### What you are asked to do:
Copy the listing verbatim, excluding any images found in it.

BEGIN Items

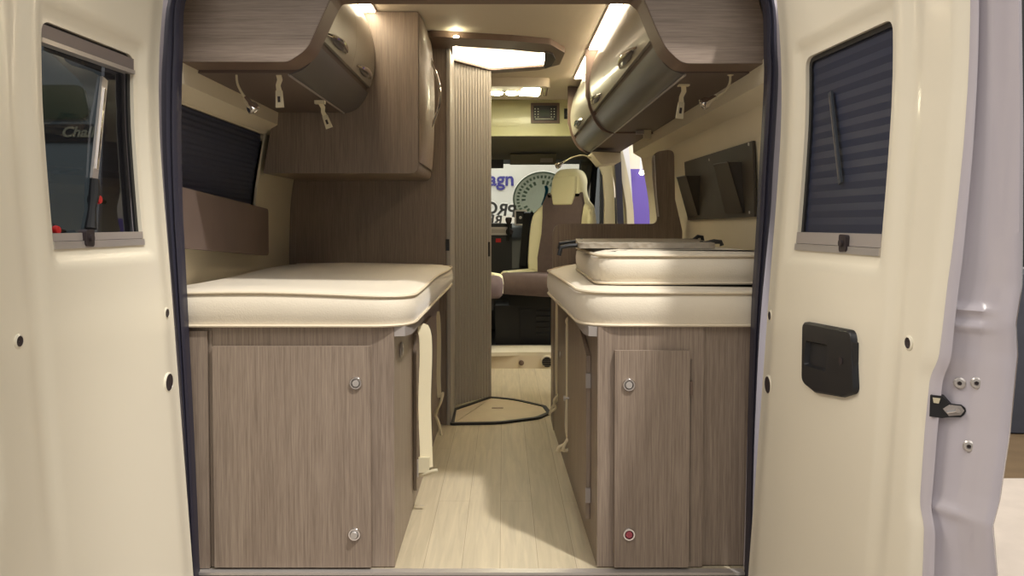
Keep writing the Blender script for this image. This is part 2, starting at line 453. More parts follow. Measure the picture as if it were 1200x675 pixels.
# ------------------------------------------------------------------ rubber seal round the rear opening
def seal_pts():
    L = [(675, 227, 229.5), (600, 222, 226.5), (500, 216, 222), (400, 208, 217), (300, 199, 212), (250, 195, 209.5), (170, 190, 207.5), (100, 189, 208), (60, 191, 209.5), (0, 197, 212)]
    R = [(0, 907, 896), (60, 911, 899), (100, 912, 899), (200, 906, 893.5), (250, 903, 891), (300, 898, 888), (350, 893, 885), (400, 889, 883), (500, 884, 880), (600, 881, 878), (675, 878.5, 876)]
    Y = 2.185
    o = [W(a, y, Y) for y, a, b in L]; i = [W(b, y, Y) for y, a, b in L]
    lo, li = o[-1], i[-1]
    o = [Vector((o[0].x+.01, Y, -.25))]+o; i = [Vector((i[0].x+.01, Y, -.25))]+i
    o += [Vector((lo.x+.05, Y, 1.68)), Vector((lo.x+.14, Y, 1.76))]; i += [Vector((li.x+.05, Y, 1.66)), Vector((li.x+.14, Y, 1.72))]
    ro = [W(a, y, Y) for y, a, b in R]; ri = [W(b, y, Y) for y, a, b in R]
    o += [Vector((ro[0].x-.14, Y, 1.76)), Vector((ro[0].x-.05, Y, 1.68))]+ro+[Vector((ro[-1].x-.01, Y, -.25))]
    i += [Vector((ri[0].x-.14, Y, 1.72)), Vector((ri[0].x-.05, Y, 1.66))]+ri+[Vector((ri[-1].x-.01, Y, -.25))]
    return o, i
so, si = seal_pts()
def cr(pts, n=5):
    out = []
    for k in range(len(pts)-1):
        p0 = pts[max(k-1, 0)]; p1 = pts[k]; p2 = pts[k+1]; p3 = pts[min(k+2, len(pts)-1)]
        for t in [j/n for j in range(n)]:
            out.append(.5*((2*p1)+(-p0+p2)*t+(2*p0-5*p1+4*p2-p3)*t*t+(-p0+3*p1-3*p2+p3)*t**3))
    out.append(pts[-1]); return out
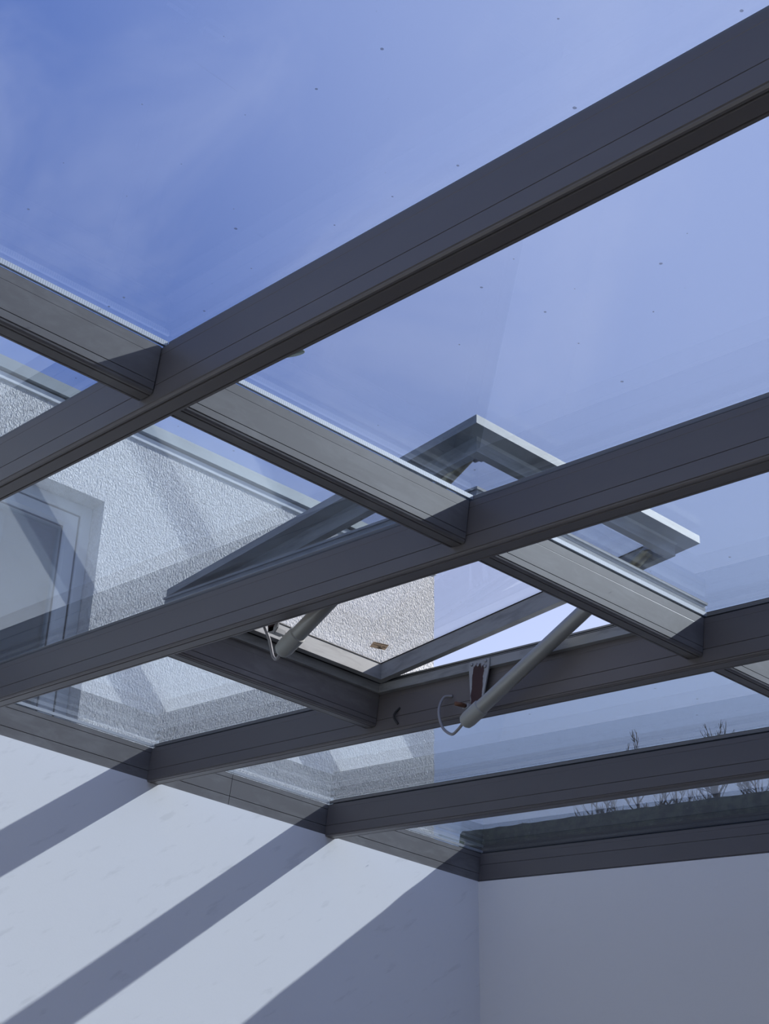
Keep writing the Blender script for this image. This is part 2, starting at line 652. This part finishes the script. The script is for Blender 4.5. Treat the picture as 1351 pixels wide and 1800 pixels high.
# plate along the house wall, in two lengths with a butt joint
plp = [(0, 0), (0, -0.0155), (0.003, -0.0165), (0, -0.0175), (0, -0.0795), (0.0035, -0.0807), (0, -0.0819), (0, -0.1125),
       (0.054, -0.1125), (0.054, 0)]
for xa, xb in ((-1.161, 3.188), (3.190, 4.520)):
    o = MB().prism([(S3 + a, b) for a, b in plp], xa, xb, 'x').build('wall_plate', M_PLATE, roof)
    MB().box(xa, xb, S3 + 0.006, S3 + 0.03, 0.0003, 0.0030).build('seal', M_SEAL, o)

# cross bars between the rafters
ENDS = XR + [XP]


def purlin(x0, x1, s):
    o = MB().prism([(s + a, b) for a, b in P_PURLIN], x0 + WR + 0.0022, x1 - 0.0022, 'x').build('cross_bar', M_PLATE, roof)
    MB().box(x0 + WR + 0.003, x1 - 0.003, s + 0.004, s + WB - 0.004, 0.0003, 0.0030).build('seal', M_SEAL, o)


for i in range(len(XR)):
    purlin(ENDS[i], ENDS[i + 1], S1)
    purlin(ENDS[i], ENDS[i + 1], S_LO + 0.002)
purlin(XR[4], XR[5], S2)

# insulated glass units, each with its four spacer bars
GZ0, GZ1 = 0.0034, 0.0274


def dirty_top(o, dirty):
    """dirt and water marks lie on the weather side of the glass only"""
    o.data.materials.append(dirty)
    top = max(v.co.z for v in o.data.vertices)
    for p in o.data.polygons:
        if all(abs(o.data.vertices[i].co.z - top) < 1e-5 for i in p.vertices):
            p.material_index = 1
    return o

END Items

### Result of this task:
Keep writing the Blender script for this image. This is part 2, starting at line 453. More parts follow. Measure the picture as if it were 1200x675 pixels.
# ------------------------------------------------------------------ rubber seal round the rear opening
def seal_pts():
    L = [(675, 227, 229.5), (600, 222, 226.5), (500, 216, 222), (400, 208, 217), (300, 199, 212), (250, 195, 209.5), (170, 190, 207.5), (100, 189, 208), (60, 191, 209.5), (0, 197, 212)]
    R = [(0, 907, 896), (60, 911, 899), (100, 912, 899), (200, 906, 893.5), (250, 903, 891), (300, 898, 888), (350, 893, 885), (400, 889, 883), (500, 884, 880), (600, 881, 878), (675, 878.5, 876)]
    Y = 2.185
    o = [W(a, y, Y) for y, a, b in L]; i = [W(b, y, Y) for y, a, b in L]
    lo, li = o[-1], i[-1]
    o = [Vector((o[0].x+.01, Y, -.25))]+o; i = [Vector((i[0].x+.01, Y, -.25))]+i
    o += [Vector((lo.x+.05, Y, 1.68)), Vector((lo.x+.14, Y, 1.76))]; i += [Vector((li.x+.05, Y, 1.66)), Vector((li.x+.14, Y, 1.72))]
    ro = [W(a, y, Y) for y, a, b in R]; ri = [W(b, y, Y) for y, a, b in R]
    o += [Vector((ro[0].x-.14, Y, 1.76)), Vector((ro[0].x-.05, Y, 1.68))]+ro+[Vector((ro[-1].x-.01, Y, -.25))]
    i += [Vector((ri[0].x-.14, Y, 1.72)), Vector((ri[0].x-.05, Y, 1.66))]+ri+[Vector((ri[-1].x-.01, Y, -.25))]
    return o, i
so, si = seal_pts()
def cr(pts, n=5):
    out = []
    for k in range(len(pts)-1):
        p0 = pts[max(k-1, 0)]; p1 = pts[k]; p2 = pts[k+1]; p3 = pts[min(k+2, len(pts)-1)]
        for t in [j/n for j in range(n)]:
            out.append(.5*((2*p1)+(-p0+p2)*t+(2*p0-5*p1+4*p2-p3)*t*t+(-p0+3*p1-3*p2+p3)*t**3))
    out.append(pts[-1]); return out
Keep writing the Blender script for this image. This is part 2, starting at line 652. This part finishes the script. The script is for Blender 4.5. Treat the picture as 1351 pixels wide and 1800 pixels high.
# plate along the house wall, in two lengths with a butt joint
plp = [(0, 0), (0, -0.0155), (0.003, -0.0165), (0, -0.0175), (0, -0.0795), (0.0035, -0.0807), (0, -0.0819), (0, -0.1125),
       (0.054, -0.1125), (0.054, 0)]
for xa, xb in ((-1.161, 3.188), (3.190, 4.520)):
    o = MB().prism([(S3 + a, b) for a, b in plp], xa, xb, 'x').build('wall_plate', M_PLATE, roof)
    MB().box(xa, xb, S3 + 0.006, S3 + 0.03, 0.0003, 0.0030).build('seal', M_SEAL, o)

# cross bars between the rafters
ENDS = XR + [XP]


def purlin(x0, x1, s):
    o = MB().prism([(s + a, b) for a, b in P_PURLIN], x0 + WR + 0.0022, x1 - 0.0022, 'x').build('cross_bar', M_PLATE, roof)
    MB().box(x0 + WR + 0.003, x1 - 0.003, s + 0.004, s + WB - 0.004, 0.0003, 0.0030).build('seal', M_SEAL, o)


for i in range(len(XR)):
    purlin(ENDS[i], ENDS[i + 1], S1)
    purlin(ENDS[i], ENDS[i + 1], S_LO + 0.002)
purlin(XR[4], XR[5], S2)

# insulated glass units, each with its four spacer bars
GZ0, GZ1 = 0.0034, 0.0274


def dirty_top(o, dirty):
    """dirt and water marks lie on the weather side of the glass only"""
    o.data.materials.append(dirty)
    top = max(v.co.z for v in o.data.vertices)
    for p in o.data.polygons:
        if all(abs(o.data.vertices[i].co.z - top) < 1e-5 for i in p.vertices):
            p.material_index = 1
    return o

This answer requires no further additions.